LEONARD PAGE, FORMER GENERAL COUNSEL NATIONAL LABOR RELATIONS BOARD: There were 5 or 6 different organizing drives at different stores that showed a common pattern of illegal conduct. It appeared to involve, ah, rather high officials of Wal-Mart stationed in Bentonville.

ANDREA FLEISCHER: But before Page, a Clinton appointee, could finish his investigation, the administration changed. The Bush team named a new top lawyer at the National Labor Relations Board who's taken a different tack. A board spokesman says there's "An insufficient basis to seek a nationwide order against Wal-Mart."

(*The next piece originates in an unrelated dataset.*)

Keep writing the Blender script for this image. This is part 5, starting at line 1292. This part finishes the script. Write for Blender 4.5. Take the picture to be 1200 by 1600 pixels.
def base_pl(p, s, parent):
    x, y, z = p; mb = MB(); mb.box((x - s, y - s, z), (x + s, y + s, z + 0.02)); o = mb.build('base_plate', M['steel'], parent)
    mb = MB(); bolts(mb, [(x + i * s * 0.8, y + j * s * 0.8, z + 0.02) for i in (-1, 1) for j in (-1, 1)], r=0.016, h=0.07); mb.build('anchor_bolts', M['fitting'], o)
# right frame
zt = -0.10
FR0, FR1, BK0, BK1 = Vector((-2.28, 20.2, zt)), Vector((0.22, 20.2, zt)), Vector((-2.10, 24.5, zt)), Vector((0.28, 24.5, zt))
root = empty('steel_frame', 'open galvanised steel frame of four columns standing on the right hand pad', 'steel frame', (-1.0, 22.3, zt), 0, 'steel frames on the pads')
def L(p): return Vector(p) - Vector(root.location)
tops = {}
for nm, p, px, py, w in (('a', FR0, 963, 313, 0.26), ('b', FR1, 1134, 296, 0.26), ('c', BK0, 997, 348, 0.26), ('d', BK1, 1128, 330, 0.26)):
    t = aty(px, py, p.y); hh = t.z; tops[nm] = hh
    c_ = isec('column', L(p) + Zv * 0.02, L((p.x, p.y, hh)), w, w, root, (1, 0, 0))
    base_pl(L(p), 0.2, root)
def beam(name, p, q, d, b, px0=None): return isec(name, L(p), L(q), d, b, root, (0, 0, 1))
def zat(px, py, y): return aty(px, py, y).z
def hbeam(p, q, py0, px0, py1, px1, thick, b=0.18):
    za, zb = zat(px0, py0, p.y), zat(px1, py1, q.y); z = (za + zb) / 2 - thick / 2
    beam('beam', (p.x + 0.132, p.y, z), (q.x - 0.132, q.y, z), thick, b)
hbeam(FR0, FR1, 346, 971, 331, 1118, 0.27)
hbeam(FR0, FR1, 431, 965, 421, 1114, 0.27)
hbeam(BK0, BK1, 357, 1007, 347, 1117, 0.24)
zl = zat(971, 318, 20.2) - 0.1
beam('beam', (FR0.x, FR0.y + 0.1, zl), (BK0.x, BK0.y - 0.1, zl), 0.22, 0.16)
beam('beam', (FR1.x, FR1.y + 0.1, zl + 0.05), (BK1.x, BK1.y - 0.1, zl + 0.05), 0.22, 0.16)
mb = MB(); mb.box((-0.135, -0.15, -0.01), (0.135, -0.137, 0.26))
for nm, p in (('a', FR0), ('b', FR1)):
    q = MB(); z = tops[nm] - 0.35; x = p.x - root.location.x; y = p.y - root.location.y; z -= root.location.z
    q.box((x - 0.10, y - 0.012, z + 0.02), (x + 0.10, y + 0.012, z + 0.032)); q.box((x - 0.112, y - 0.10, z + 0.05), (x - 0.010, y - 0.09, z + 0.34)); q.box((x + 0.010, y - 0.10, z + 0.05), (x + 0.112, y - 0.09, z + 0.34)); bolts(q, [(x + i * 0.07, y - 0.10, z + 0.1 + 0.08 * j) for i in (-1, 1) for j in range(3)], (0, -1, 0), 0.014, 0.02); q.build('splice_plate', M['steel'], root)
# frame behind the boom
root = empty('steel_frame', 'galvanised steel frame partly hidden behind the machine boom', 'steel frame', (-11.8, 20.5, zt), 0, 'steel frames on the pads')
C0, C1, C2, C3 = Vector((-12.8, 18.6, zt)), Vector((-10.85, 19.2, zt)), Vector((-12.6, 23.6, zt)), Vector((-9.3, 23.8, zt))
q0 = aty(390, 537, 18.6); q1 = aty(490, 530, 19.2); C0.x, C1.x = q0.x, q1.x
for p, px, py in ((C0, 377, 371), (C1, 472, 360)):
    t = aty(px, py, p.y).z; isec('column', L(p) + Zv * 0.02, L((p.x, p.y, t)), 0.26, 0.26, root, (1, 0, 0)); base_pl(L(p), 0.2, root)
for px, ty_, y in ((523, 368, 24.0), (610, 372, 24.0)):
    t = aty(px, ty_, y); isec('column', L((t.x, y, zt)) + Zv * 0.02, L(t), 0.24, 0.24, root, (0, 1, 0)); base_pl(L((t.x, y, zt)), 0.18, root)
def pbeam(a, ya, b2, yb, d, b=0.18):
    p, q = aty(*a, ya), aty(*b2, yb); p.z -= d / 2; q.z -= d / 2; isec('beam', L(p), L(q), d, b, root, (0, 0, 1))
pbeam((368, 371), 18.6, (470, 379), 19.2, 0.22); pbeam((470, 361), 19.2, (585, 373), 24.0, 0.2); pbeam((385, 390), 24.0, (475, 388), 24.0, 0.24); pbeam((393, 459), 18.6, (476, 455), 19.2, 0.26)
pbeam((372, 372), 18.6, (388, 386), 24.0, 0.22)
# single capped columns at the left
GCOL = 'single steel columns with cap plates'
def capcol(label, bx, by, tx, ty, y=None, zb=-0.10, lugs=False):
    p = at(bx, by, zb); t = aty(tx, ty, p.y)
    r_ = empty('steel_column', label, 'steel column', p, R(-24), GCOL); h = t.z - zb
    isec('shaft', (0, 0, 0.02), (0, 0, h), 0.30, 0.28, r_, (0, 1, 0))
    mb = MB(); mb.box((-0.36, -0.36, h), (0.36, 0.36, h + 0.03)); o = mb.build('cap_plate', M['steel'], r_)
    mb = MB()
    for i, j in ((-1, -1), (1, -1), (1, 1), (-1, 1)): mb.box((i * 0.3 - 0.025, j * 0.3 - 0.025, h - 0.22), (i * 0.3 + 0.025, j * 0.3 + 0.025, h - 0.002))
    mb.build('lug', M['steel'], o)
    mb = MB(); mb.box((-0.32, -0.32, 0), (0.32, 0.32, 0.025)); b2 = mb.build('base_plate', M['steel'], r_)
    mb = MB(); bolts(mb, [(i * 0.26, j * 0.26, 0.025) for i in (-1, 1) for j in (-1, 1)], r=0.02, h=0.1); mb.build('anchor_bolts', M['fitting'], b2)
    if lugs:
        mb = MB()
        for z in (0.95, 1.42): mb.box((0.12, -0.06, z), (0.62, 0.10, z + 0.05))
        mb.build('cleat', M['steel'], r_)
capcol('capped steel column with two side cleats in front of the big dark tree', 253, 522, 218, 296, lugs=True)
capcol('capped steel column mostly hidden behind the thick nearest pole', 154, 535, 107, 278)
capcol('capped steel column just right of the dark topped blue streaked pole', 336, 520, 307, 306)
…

But the NLRB has filed 40 separate and specific complaints against Wal-Mart over the last four years, accusing managers in dozens of its stores of using illegal tactics.

ANDREA FLEISCHER: What's your response to all these complaints brought by the government?

COLE PETERSON, EXECUTIVE V.P. PEOPLE DIVISION, WAL-MART: We want to point out that not one single allegation was substantiated in terms of Wal-Mart having terminated someone for union activities. Some of the others are presently being reviewed by Wal-Mart because we are considering appeal.

ANDREA FLEISCHER: Of the forty complaints brought by the NLRB against Wal-Mart the company settled seven, and in ten others was found guilty of dozens of violations. More than 20 complaints are still pending before the board.

ANDREA FLEISCHER: But for now at least, not a single store in the Wal-mart empire has a union, and it continues to hum on as the nations' number one company.